The black and white thinking here is what's really getting me - a full day's live lessons OR no engagement at all. Neither one is productive.
A full timetable of online lessons is exhausting and unnecessary. There are endless threads upon threads about how children's mental health is declining, how schools need to be reopened for MH reasons, how play parks and zoos need to be prioritised for the good of families. In this time of stress, anxiety, financial insecurity honestly do we believe as a society that piling on more expectations and pressure with required live lessons, as much (or more, I've seen the work set to the kids I work with, it's more than they would cover in a week of teaching) time spent working at home as they would physically be present in school is helping with the issue of adolescent mental health? Every single year I deal with breakdowns, tears, burnout of students who can't cope with the pressure under normal circumstances. These are far from normal circumstances and we should be more compassionate towards our young people now than ever before.
On the other side of the coin the insistence that the other option is zero engagement. This is obviously a complete deriliction of duty and completely unacceptable, any school refusing to provide any form of education (after contact from parents, request to teachers etc) should be held accountable - individual teachers would need to be discussed with the HoD or head teacher, entire school policy taken up with the LA or your MP.
I'm furious about the work set for some of the kids I work with, I actually cried when I saw some of it (I'm overemotional, granted) because I knew I wouldn't have allowed it to go out like that if I was still running the place.
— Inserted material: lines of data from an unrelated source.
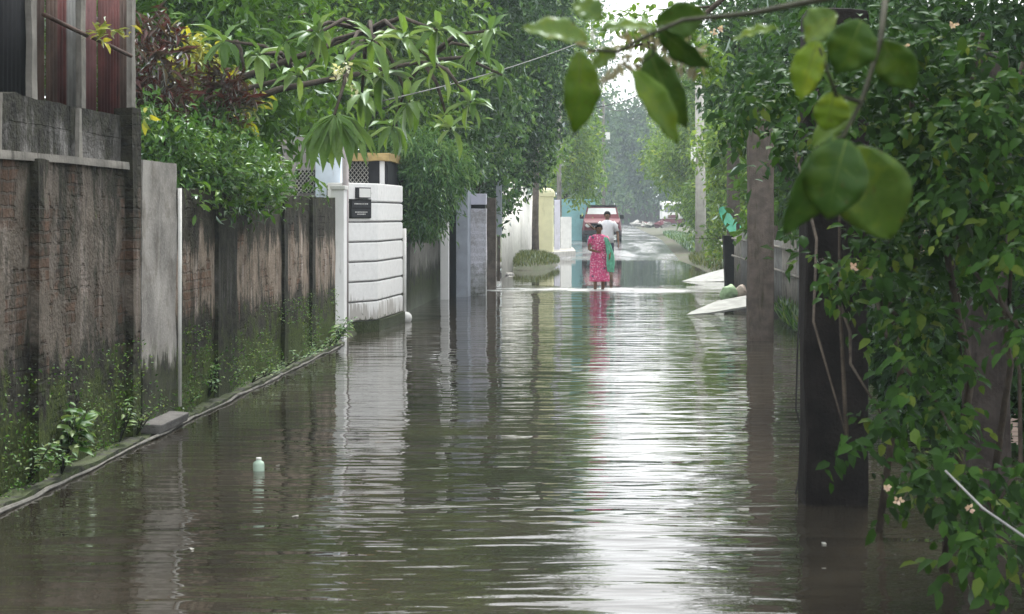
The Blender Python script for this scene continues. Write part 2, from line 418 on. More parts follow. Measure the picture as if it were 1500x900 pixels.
def column_paint():
    t = NT('splashed_white_paint'); p = t.pos(); x, y, z = t.sep(p)[0:3]
    uv = t.scale(p, (9, 9, 1.2)); a = t.noise(uv, 1.0, 5, .65); f = t.noise(p, 14, 4)
    m = t.rng(t.math('ADD', a, t.rng(z, .75, .12, 0, .36)), .66, .82, 0, .8)
    m2 = t.rng(t.math('ADD', f, t.rng(z, .30, .12, 0, .35)), .68, .8, 0, .85)
    c = t.mix(t.rng(f, .3, .7), (.80, .80, .79), (.73, .73, .72))
    c = t.mix(m, c, (.33, .31, .28)); c = t.mix(m2, c, (.07, .075, .04))
    return t.done(t.bsdf(c, .65, t.bump(f, .25, .015), 0, .3))
M['column'] = column_paint()
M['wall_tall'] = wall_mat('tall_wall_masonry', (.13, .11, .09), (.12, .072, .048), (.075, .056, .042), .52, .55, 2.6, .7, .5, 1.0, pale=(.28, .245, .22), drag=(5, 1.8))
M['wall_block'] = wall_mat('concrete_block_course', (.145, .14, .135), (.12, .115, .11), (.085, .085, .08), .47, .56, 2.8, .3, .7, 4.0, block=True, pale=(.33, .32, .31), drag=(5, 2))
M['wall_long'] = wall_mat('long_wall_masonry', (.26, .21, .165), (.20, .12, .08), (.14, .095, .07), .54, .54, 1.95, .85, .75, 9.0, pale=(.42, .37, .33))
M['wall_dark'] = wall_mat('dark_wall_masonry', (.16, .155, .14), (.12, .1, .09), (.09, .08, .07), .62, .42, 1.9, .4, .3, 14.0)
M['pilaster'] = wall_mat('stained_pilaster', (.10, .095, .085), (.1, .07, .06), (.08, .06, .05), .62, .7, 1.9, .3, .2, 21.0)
M['plaster_panel'] = wall_mat('smooth_plaster_panel', (.30, .285, .265), (.3, .28, .26), (.28, .26, .24), .75, .2, 2.9, .25, .5, 30.0, pale=(.40, .385, .36), bump=.25)
M['white_brick'] = wall_mat('whitewashed_brick', (.62, .62, .68), (.62, .62, .68), (.56, .56, .62), .2, -.4, 3.2, .35, .6, 40.0, pale=(.62, .62, .68), mort=.85, bump=.3)

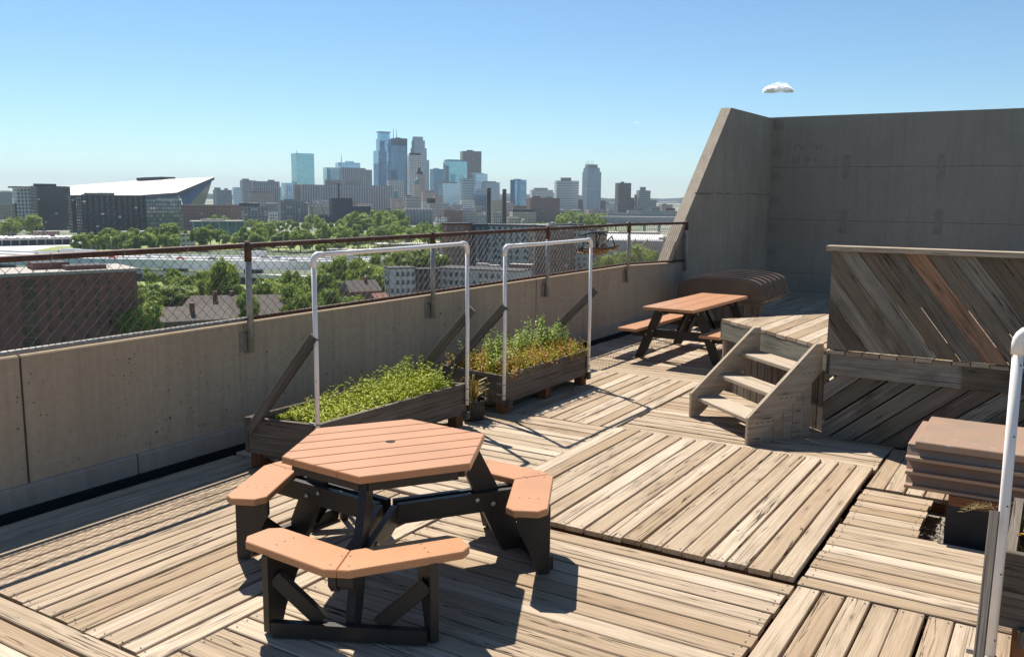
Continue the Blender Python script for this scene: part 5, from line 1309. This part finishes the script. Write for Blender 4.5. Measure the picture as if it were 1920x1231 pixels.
T('brick_block', 'low brown flat roofed block in front of the brick apartments', 'building', 955, 1004, 497, 345, 'brickapt', -20, .5, roof='roofpale')
T('dark_hall', 'flat dark blue hall with white roof domes right of the brick apartments', 'building', 1029, 1095, 420, 700, 'blackmetal', 8, .35, [('dome', 1034, 1042, 416.5, 420, 'roofpale', 1), ('dome', 1068, 1076, 416, 420, 'roofpale', 1)])
T('low_building', 'long low pale roofed building behind the top rail of the fence right of the chimneys', 'building', 905, 1032, 421, 720, 'beige', 6, .3, roof='roofpale')
tk = empty('water_tank', 'little white round water tank in front of the beige office building', 'tank', tuple(ground_pt(982, 1000)))
b = MB(); zt = ztop(982, 414, 1000)-GZ; b.tube([(0, 0, 0), (0, 0, zt), (0, 0, zt+2.2)], [2.7, 2.7, .6], 12); b.build('shell', M['roofpale'], tk)
# white roofed hall with gables at the right
wt = empty('white_hall', 'white roofed hall with two dark gable ends beyond the far end of the fence', 'hall', tuple(ground_pt(1185, 620)))
vw = atan2(wt.location.x, wt.location.y); ex = V((cos(vw), -sin(vw), 0)); ey = V((sin(vw), cos(vw), 0)); zt = ztop(1185, 444, 620)-GZ; u = 620/FPX
b = MB(); b.box(-ex*66*u+ey*6, ex*128*u, ey*40, V((0, 0, zt-3))); b.build('wall', M['silo'], wt)
b = MB(); A, B_ = -ex*68*u+ey*5+V((0, 0, zt-8.5)), ex*64*u+ey*5+V((0, 0, zt-8.5)); b.face([A, B_, B_+ey*36+V((0, 0, 8.6)), A+ey*36+V((0, 0, 8.6))], None, .5); b.build('roof', plain('white_roof', (.68, .67, .65), .7, 0, .1, .1), wt)
for px in (1193, 1216):
    p = ex*(px-1185)*u; b = MB(); hh = ztop(1185, 450, 615)-GZ
    b.prism(p, ex, V((0, 0, 1)), ey*22, [(-13*u, 0), (13*u, 0), (13*u, hh-4.5), (0, hh), (-13*u, hh-4.5)], .5); b.build('gable_wing', M['plate'], wt)

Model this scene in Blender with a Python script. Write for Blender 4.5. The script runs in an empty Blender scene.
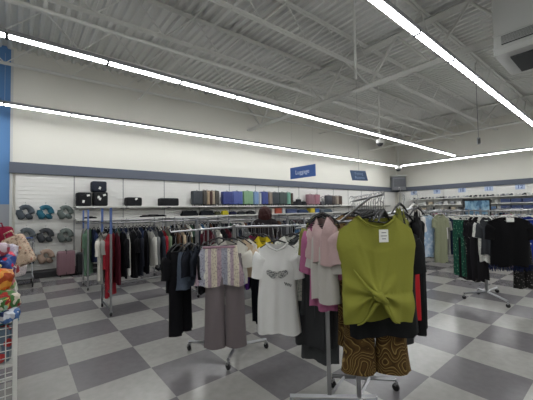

But I honestly can't express that because it will be jumped on as evidence of shitty practice and the nuance of the fact that those teachers will have had so many extra expectations placed on them that it means that they have no better option would be completely overlooked.
Neither end of the spectrum is ok, but arguments from each side assume that the other option is the one their opponent is pushing for.
Strawmen will be the death of us all, they have already been the death of half decent educational debate.